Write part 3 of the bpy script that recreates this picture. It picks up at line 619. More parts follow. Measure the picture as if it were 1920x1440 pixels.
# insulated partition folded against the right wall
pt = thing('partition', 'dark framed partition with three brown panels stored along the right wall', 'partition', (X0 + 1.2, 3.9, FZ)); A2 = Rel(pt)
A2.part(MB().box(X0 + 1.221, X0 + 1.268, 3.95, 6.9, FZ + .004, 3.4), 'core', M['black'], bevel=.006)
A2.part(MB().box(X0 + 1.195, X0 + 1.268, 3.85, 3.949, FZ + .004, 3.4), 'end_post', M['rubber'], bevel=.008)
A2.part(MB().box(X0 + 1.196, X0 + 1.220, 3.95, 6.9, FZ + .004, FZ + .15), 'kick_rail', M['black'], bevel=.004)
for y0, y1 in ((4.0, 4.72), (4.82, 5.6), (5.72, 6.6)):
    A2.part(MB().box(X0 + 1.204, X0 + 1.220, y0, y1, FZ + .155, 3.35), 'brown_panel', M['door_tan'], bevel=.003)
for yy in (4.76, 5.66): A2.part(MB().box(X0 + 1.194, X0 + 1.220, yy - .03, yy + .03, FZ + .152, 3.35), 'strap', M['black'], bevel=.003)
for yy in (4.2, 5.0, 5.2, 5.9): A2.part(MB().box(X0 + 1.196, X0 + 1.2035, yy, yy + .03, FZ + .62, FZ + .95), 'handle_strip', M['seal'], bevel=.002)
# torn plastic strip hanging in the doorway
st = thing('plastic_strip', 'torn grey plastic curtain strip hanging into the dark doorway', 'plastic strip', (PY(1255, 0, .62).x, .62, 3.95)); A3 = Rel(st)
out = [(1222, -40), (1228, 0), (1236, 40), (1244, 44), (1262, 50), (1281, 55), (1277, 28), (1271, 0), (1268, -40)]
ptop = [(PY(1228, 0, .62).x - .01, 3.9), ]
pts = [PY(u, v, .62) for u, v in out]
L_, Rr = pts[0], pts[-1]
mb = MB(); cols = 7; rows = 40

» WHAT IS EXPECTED
Print all of the data exactly as it was given.

» THE REPLY
Write part 3 of the bpy script that recreates this picture. It picks up at line 619. More parts follow. Measure the picture as if it were 1920x1440 pixels.
# insulated partition folded against the right wall
pt = thing('partition', 'dark framed partition with three brown panels stored along the right wall', 'partition', (X0 + 1.2, 3.9, FZ)); A2 = Rel(pt)
A2.part(MB().box(X0 + 1.221, X0 + 1.268, 3.95, 6.9, FZ + .004, 3.4), 'core', M['black'], bevel=.006)
A2.part(MB().box(X0 + 1.195, X0 + 1.268, 3.85, 3.949, FZ + .004, 3.4), 'end_post', M['rubber'], bevel=.008)
A2.part(MB().box(X0 + 1.196, X0 + 1.220, 3.95, 6.9, FZ + .004, FZ + .15), 'kick_rail', M['black'], bevel=.004)
for y0, y1 in ((4.0, 4.72), (4.82, 5.6), (5.72, 6.6)):
    A2.part(MB().box(X0 + 1.204, X0 + 1.220, y0, y1, FZ + .155, 3.35), 'brown_panel', M['door_tan'], bevel=.003)
for yy in (4.76, 5.66): A2.part(MB().box(X0 + 1.194, X0 + 1.220, yy - .03, yy + .03, FZ + .152, 3.35), 'strap', M['black'], bevel=.003)
for yy in (4.2, 5.0, 5.2, 5.9): A2.part(MB().box(X0 + 1.196, X0 + 1.2035, yy, yy + .03, FZ + .62, FZ + .95), 'handle_strip', M['seal'], bevel=.002)
# torn plastic strip hanging in the doorway
st = thing('plastic_strip', 'torn grey plastic curtain strip hanging into the dark doorway', 'plastic strip', (PY(1255, 0, .62).x, .62, 3.95)); A3 = Rel(st)
out = [(1222, -40), (1228, 0), (1236, 40), (1244, 44), (1262, 50), (1281, 55), (1277, 28), (1271, 0), (1268, -40)]
ptop = [(PY(1228, 0, .62).x - .01, 3.9), ]
pts = [PY(u, v, .62) for u, v in out]
L_, Rr = pts[0], pts[-1]
mb = MB(); cols = 7; rows = 40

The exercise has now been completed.